Capital Commerce: A greenhouse gas pass


by Marianne Lavelle

U.S. News

There's some new thinking about how to deal with the effects of global warming. Instead of trying to cut back on the use of fossil fuels, which emit greenhouse gases that warm the environment, governments should invest money in specific efforts to deal with the consequences of climate change, says a new study by the National Center for Policy Analysis.

The group-funded by individuals, foundations, and corporations, including some, like Exxon Mobil, that have a stake in the global warming debate-estimates that it costs about $165 billion a year to comply with the Kyoto Protocol, which sets limits on the output of greenhouse gases such as carbon dioxide among the 155 signatory nations. (The United States has not signed on to the protocol.) But NCPA says that, instead of reducing the burning of fossil fuels like oil and coal, it would be more cost-effective for nations to focus on reducing the increased risks of catastrophes like coastal flooding, hunger, and malaria that may result from global warming. The study says the cost of such "focused adaptive measures" would total just $10 billion a year.

Kyoto supporters, who advocate carbon dioxide limits, are receptive to the idea. The British, for example, are already undertaking one such project under Prime Minister Tony Blair, a Kyoto backer: reinforcing and improving the Thames River barrier system, in part to deal with the increased risk of flooding due to climate change. But many feel adaptive measures are not enough.
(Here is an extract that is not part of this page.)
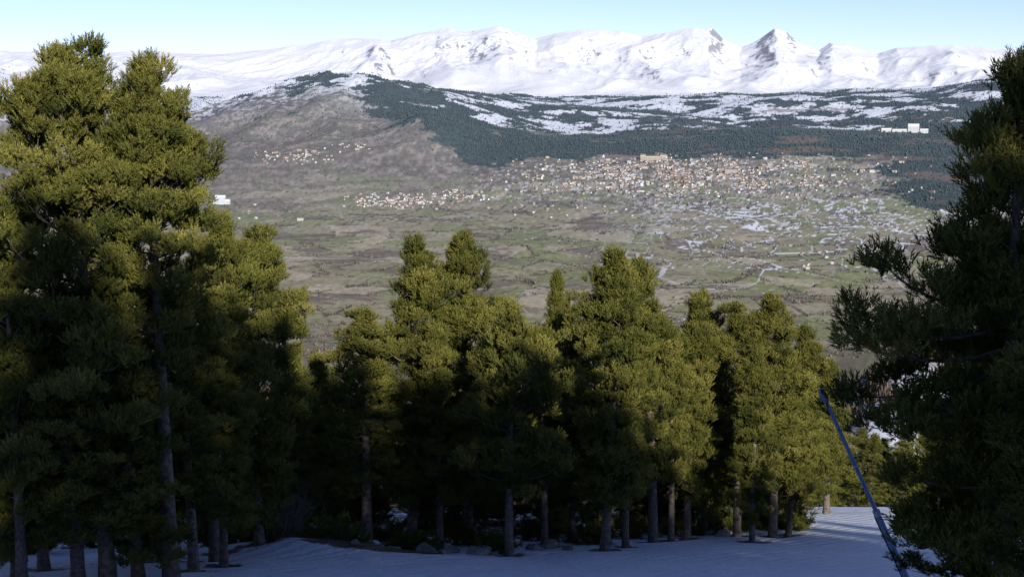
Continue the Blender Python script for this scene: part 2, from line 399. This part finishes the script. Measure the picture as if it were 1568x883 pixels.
brown2=ss(fbm(X/800,Y/500,4,150)+.3*nC,.3,.45)*(1-ss(Y,12000,12800))
col=mixc(col,snowc,sm)
streak=ss(nC+.7*nD+.5*nB,-.9,-.2)
col=mixc(col,mixc(bc,snowc,.4+.6*streak),up)
col=mixc(col,bc*C(1.1,.95,.85),brown2*up*.8)
col=mixc(col,mixc(bc*.9,snowc,ss(nC+.6*nD+.5*nB,-.05,.3)*.85),lft*ss(Y,10300,11500)*(1-up))
fcol=np.broadcast_to(C(.052,.07,.055),X.shape+(3,))*(1+.5*nC+.4*nD)[...,None]
fr=ss(fbm(X/500,Y/350,4,160),.15,.35)*ss(U,900,1050)*ss(-Y,-11800,-10800)
fcol=mixc(fcol,C(.2,.135,.09),fr*.8)
col=mixc(col,fcol,fm)
mt=ss(Y,13600,14400)
peaks=np.exp(-((U-745)/70)**2)+np.exp(-((U-905)/35)**2)+.7*np.exp(-((U-1070)/60)**2)+.8*np.exp(-((U-1185)/50)**2)+.4*ss(U,1250,1350)+.5*ss(-U,-120,-20)
rock=ss(slp+.3*nB+.4*nC+.3*nD+.2*np.clip(peaks,0,1)*ss(Y,15600,16800),.80,.96)
mc=mixc(np.broadcast_to(C(.89,.89,.90),X.shape+(3,)),C(.2,.2,.22),rock*.8)
col=mixc(col,mc,mt*(1-fm))
nh=ss(-Y,-3300,-2600)
cl=ss(nC+.6*nB,-.1,.2)
nc=mixc(bc*C(.5,.4,.33),snowc,cl*ss(-Y,-1480,-1380)*.9)
col=mixc(col,nc,nh)
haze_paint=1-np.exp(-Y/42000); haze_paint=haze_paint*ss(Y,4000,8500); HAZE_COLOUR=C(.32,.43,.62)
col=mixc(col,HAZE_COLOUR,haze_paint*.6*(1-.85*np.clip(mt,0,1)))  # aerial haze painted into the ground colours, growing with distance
col=np.clip(col,0.01,.9)
m,nt,out=newmat('valley_ground')
at=N(nt,'ShaderNodeAttribute'); at.attribute_name='ground_cover'  # cover colours, distance haze already mixed in
tc=N(nt,'ShaderNodeTexCoord'); n1=noise(nt,tc.outputs['Object'],.05,5,.7)
rr=ramp(nt,n1.outputs['Fac'],[(.3,(.85,.85,.85)),(.7,(1.1,1.1,1.1))])
mx=N(nt,'ShaderNodeMix',data_type='RGBA',blend_type='MULTIPLY'); mx.inputs['Factor'].default_value=1
nt.links.new(at.outputs['Color'],mx.inputs['A']); nt.links.new(rr.outputs[0],mx.inputs['B'])
b=N(nt,'ShaderNodeBsdfDiffuse')
nt.links.new(mx.outputs['Result'],b.inputs['Color']); nt.links.new(b.outputs[0],out.inputs[0])
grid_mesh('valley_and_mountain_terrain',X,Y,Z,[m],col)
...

"Our notion is that you have to mitigate as well as adapt," says Paul Bledsoe, spokesman for the National Commission on Energy Policy, a bipartisan group that has pushed for caps on CO2 in the United States. Also, given the multibillion-dollar cost of cleanup and relocation in flood-ravaged New Orleans alone, Bledsoe says the NCPA's estimate of $10 billion annually for building sea walls and other projects around the world is most likely an underestimate.